┌──
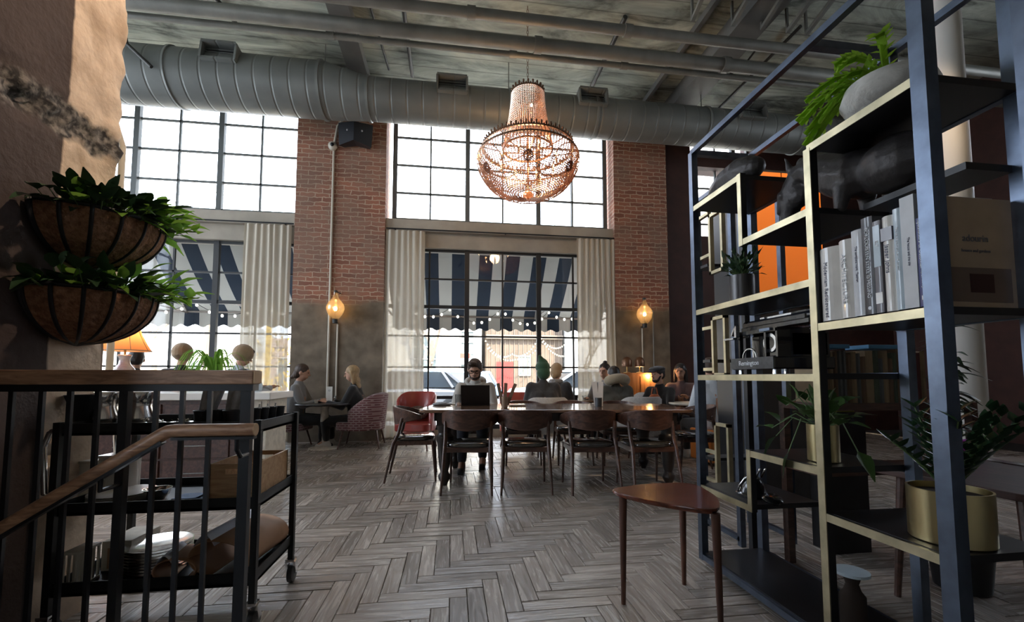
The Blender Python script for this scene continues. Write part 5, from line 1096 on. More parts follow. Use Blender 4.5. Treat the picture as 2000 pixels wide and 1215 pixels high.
for P, z in lay: b.v += [(x, y, z) for x, y in P]
for j in range(3):
    for i in range(n): k = (i+1) % n; b.f.append((j*n+i, j*n+k, (j+1)*n+k, (j+1)*n+i))
b.f.append(tuple(range(3*n, 4*n))); b.f.append(tuple(reversed(range(n)))); b.build('table_top', 'teak_top', t, smooth=True, auto=35)
for (tx_, ty_, fx, fy) in ((.845, 2.10, .824, 2.061), (1.225, 2.22, 1.215, 2.205), (1.145, 1.80, 1.14, 1.775)): MB().tube([(tx_-1.05, ty_-2.03, .489), (fx-1.05, fy-2.03, 0)], [.020, .011], 14).build('leg', 'teak_leg', t, smooth=True, auto=50)
# ================================================================ furniture of the dining room
SY, CY_ = math.sin(YAW), math.cos(YAW)
def at(px, d):
    """floor position seen in photo column px at distance d in front of the camera"""
    s = (px-1000)/850*d; return (d*SY+s*CY_, d*CY_-s*SY)
wood('walnut', (.045, .020, .014), (.125, .060, .040), .35, 3, (2, 10, 10), coat=.2); wood('table_wood', (.10, .055, .035), (.26, .15, .095), .13, 2.2, (1, 12, 12), coat=.5)
mat('leather_black', (.03, .028, .026), .14, 0, spec=.9, coat=1); mat('turned_black', (.018, .013, .012), .35)
TR = -YAW-.0
tx, ty = at(1078, 4.88)
lt_ = thing('dining_table', 'long wooden communal dining table on heavy dark turned legs in the middle of the room', 'table', (tx, ty, 0), TR)
TL, TD = 1.40, .52
def rrect(a, b_, r, n=6): return [(sx*(a-r)+r*math.cos(t), sy*(b_-r)+r*math.sin(t)) for sx, sy, t0 in ((1, 1, 0), (-1, 1, PI/2), (-1, -1, PI), (1, -1, 1.5*PI)) for t in [t0+PI/2*i/n for i in range(n+1)]]
MB().prism(rrect(TL, TD, .12), .728, .760).build('table_top', 'table_wood', lt_, bevel=.006)
MB().box(-TL+.16, -TD+.10, .64, TL-.16, -TD+.125, .728).box(-TL+.16, TD-.125, .64, TL-.16, TD-.10, .728).box(-TL+.16, -TD+.1, .64, -TL+.185, TD-.1, .728).box(TL-.185, -TD+.1, .64, TL-.16, TD-.1, .728).build('apron', 'turned_black', lt_)
for sx in (-1, 1):
    for sy in (-1, 1):
        MB().box(-.072, -.072, .60, .072, .072, .727).lathe([(0, 0), (.028, 0), (.038, .03), (.060, .07), (.062, .10), (.044, .125), (.040, .14), (.052, .18), (.060, .24), (.068, .34), (.074, .42), (.090, .46), (.092, .49), (.068, .51), (.064, .53), (.074, .56), (.080, .60), (0, .60)], n=20).build('leg', 'turned_black', lt_, smooth=True, auto=50, loc=(sx*(TL-.27), sy*(TD-.10), 0))
# ---- dining chairs with bentwood backs
def make_chair(label, loc, rz, group):
    t = thing('dining_chair', label, 'chair', loc, rz, group); n = 22
    b = MB(); o = 0
    for i in range(n+1):      # curved back plank
        u = i/n*2-1; a = -PI/2+u*math.radians(100); R_ = .262; e = abs(u)
        zt_ = .775-.085*e**2.2; h_ = .165*(1-e**1.7)+.035; th = .011+.006*e; lean = .02*(1-e)
        c = (R_*math.cos(a)*1.0, R_*math.sin(a)*.98+.04)
        nx, ny = math.cos(a), math.sin(a)
        for (q, z) in ((th, zt_), (-th, zt_), (-th-.0, zt_-h_), (th-.0, zt_-h_)):
            k = q+lean*(z-.70)/.08*.5; b.v.append((c[0]+nx*k, c[1]+ny*k, z))
    for i in range(n):
        for k in range(4): b.f.append((i*4+k, i*4+(k+1) % 4, i*4+4+(k+1) % 4, i*4+4+k))
    b.f.append((3, 2, 1, 0)); b.f.append(tuple(n*4+k for k in range(4))); b.build('backrest', 'walnut', t, smooth=True, auto=40, bevel=.003)
    for sx in (-1, 1):
        MB().tube([(sx*.235, -.285, 0), (sx*.215, -.20, .40), (sx*.215, -.15, .50), (sx*.222, -.115, .66)], [.011, .019, .019, .015], 10).build('leg', 'walnut', t, smooth=True, auto=60)
        MB().tube([(sx*.215, .235, 0), (sx*.205, .20, .42)], [.010, .018], 10).build('leg', 'walnut', t, smooth=True, auto=60)
    MB().bar((-.215, -.19, .40), (.215, -.19, .40), .02, .045).bar((-.205, .20, .40), (.205, .20, .40), .02, .045).bar((-.213, -.19, .40), (-.205, .20, .40), .02, .045).bar((.213, -.19, .40), (.205, .20, .40), .02, .045).build('seat_frame', 'walnut', t)
    s = MB(); P = [(.225*math.copysign(abs(math.cos(a))**.6, math.cos(a)), .215*math.copysign(abs(math.sin(a))**.6, math.sin(a))) for a in [2*PI*i/32 for i in range(32)]]
    for (k, z) in ((.96, .422), (1.0, .435), (1.0, .450), (.93, .464), (.6, .470), (.0, .471)): s.v += [(x*k, y*k, z) for x, y in P]
    for j in range(5):
        for i in range(32): m_ = (i+1) % 32; s.f.append((j*32+i, j*32+m_, j*32+32+m_, j*32+32+i))
    s.f.append(tuple(reversed(range(32)))); s.build('seat', 'leather_black', t, smooth=True, auto=60)
    return t
g1 = 'bentwood dining chairs around the long table'
fl = 'bentwood chair '
c1 = at(918, 4.34); chair0 = make_chair(fl+'first from the left on the near side of the long table', (*c1, 0), TR, g1)
for px, d, a, l in ((1025, 4.36, .03, 'second from the left on the near side of the long table'), (1148, 4.36, .10, 'third from the left on the near side of the long table'), (1258, 4.36, .12, 'last on the right of the near side of the long table'),
                    (812, 4.80, -PI/2+.15, 'alone at the left end of the long table'), (1352, 5.0, PI/2-.05, 'alone at the right end of the long table'),
                    (926, 5.72, PI, 'under the man with the laptop'), (1020, 5.66, PI+.05, 'on the window side, just right of the man'), (1118, 5.66, PI, 'on the window side opposite the third near chair'), (1205, 5.62, PI-.05, 'on the window side, opposite the last near chair')):
    dup(chair0, (*at(px, d), 0), TR+a, fl+l)
# ---- on the long table
def onT_(name, label, cat, px, d, z=.761, rz=0, group=None): return thing(name, label, cat, (*at(px, d), z), TR+rz, group)
mat('laptop_dark', (.035, .032, .032), .35, .6); mat('screen_glow', (.3, .35, .4), .3); mat('paper_plain', (.7, .68, .62), .7); mat('tan_leather', (.30, .20, .13), .6)
t = onT_('laptop', 'open dark laptop with its lid towards the camera on the long table', 'laptop', 929, 5.02)
MB().box(-.165, -.0, 0, .165, .23, .014).build('keyboard_base', 'laptop_dark', t, bevel=.003)
ld = MB().obox((0, 0, .113), (.33, .008, .226)).build('lid', 'laptop_dark', t, bevel=.003, loc=(0, -.004, .012)); ld.rotation_euler = (math.radians(12), 0, 0)
MB().box(-.15, .0045, .02, .15, .0055, .215).build('screen', 'screen_glow', ld)
def tumbler(label, px, d, h=.12, r=.032):
    t = onT_('water_glass', label, 'glass', px, d, group='water glasses on the tables'); MB().lathe([(0, 0), (r*.85, 0), (r, h), (r-.002, h), (r*.85-.002, .006), (0, .006)], n=24).build('glass_body', 'clear_glass', t, smooth=True, auto=50); return t
tumbler('clear water glass left of the laptop, nearer its left edge', 895, 4.93, .13); tumbler('clear water glass left of the laptop, farther of the two', 903, 5.12, .12)
t = onT_('table_menu_holder', 'tall brown menu cards fanned in a dark cup right of the laptop', 'menu holder', 986, 4.78)
MB().lathe([(0, 0), (.032, 0), (.036, .11), (.033, .11), (.030, .004), (0, .004)], n=20).build('cup', 'tan_leather', t, smooth=True, auto=50)
for (x, a) in ((-.022, -.22), (.0, .05), (.026, .38)): MB().obox((x+math.sin(a)*.12, 0, .135), (.036, .006, .25), Matrix.Rotation(a, 3, 'Y')).build('menu_card', 'tan_leather', t)
t = onT_('table_menu_holder', 'pair of pale grey menu cards standing in a cup at the right of the table', 'menu holder', 1168, 4.80)
MB().lathe([(0, 0), (.035, 0), (.038, .10), (.034, .10), (.032, .004), (0, .004)], n=20).build('cup', 'plate_grey', t, smooth=True, auto=50)
for (x, a) in ((-.02, -.10), (.018, .04)): MB().obox((x+math.sin(a)*.12, 0, .14), (.055, .005, .27), Matrix.Rotation(a, 3, 'Y')).build('menu_card', 'bk_grey', t)
t = onT_('black_glove_pile', 'small dark folded cloth on the left of the long table', 'cloth', 862, 5.05); MB().ball((0, 0, .018), (.075, .05, .022)).ball((.07, .01, .012), (.06, .035, .014)).ball((-.05, .0, .012), (.05, .04, .016)).build('cloth_fold', 'grey_cloth', t, smooth=True)
tag(MB().box(-.09, -.07, 0, .09, .07, .012).build('notebook', 'tan_leather', bevel=.003, loc=(*at(1010, 4.95), .761)), 'brown notebook lying right of the fanned menu cards', 'notebook')
tag(MB().box(-.07, -.05, 0, .07, .05, .008).build('notebook', 'cream_cloth', bevel=.003, loc=(*at(885, 5.2), .761)), 'cream notebook lying left of the laptop', 'notebook')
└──
**Given exercise:**
Lines that hold the word "from" are the ones to return, every one of them.

**Exercise solution:**
The Blender Python script for this scene continues. Write part 5, from line 1096 on. More parts follow. Use Blender 4.5. Treat the picture as 2000 pixels wide and 1215 pixels high.
c1 = at(918, 4.34); chair0 = make_chair(fl+'first from the left on the near side of the long table', (*c1, 0), TR, g1)
for px, d, a, l in ((1025, 4.36, .03, 'second from the left on the near side of the long table'), (1148, 4.36, .10, 'third from the left on the near side of the long table'), (1258, 4.36, .12, 'last on the right of the near side of the long table'),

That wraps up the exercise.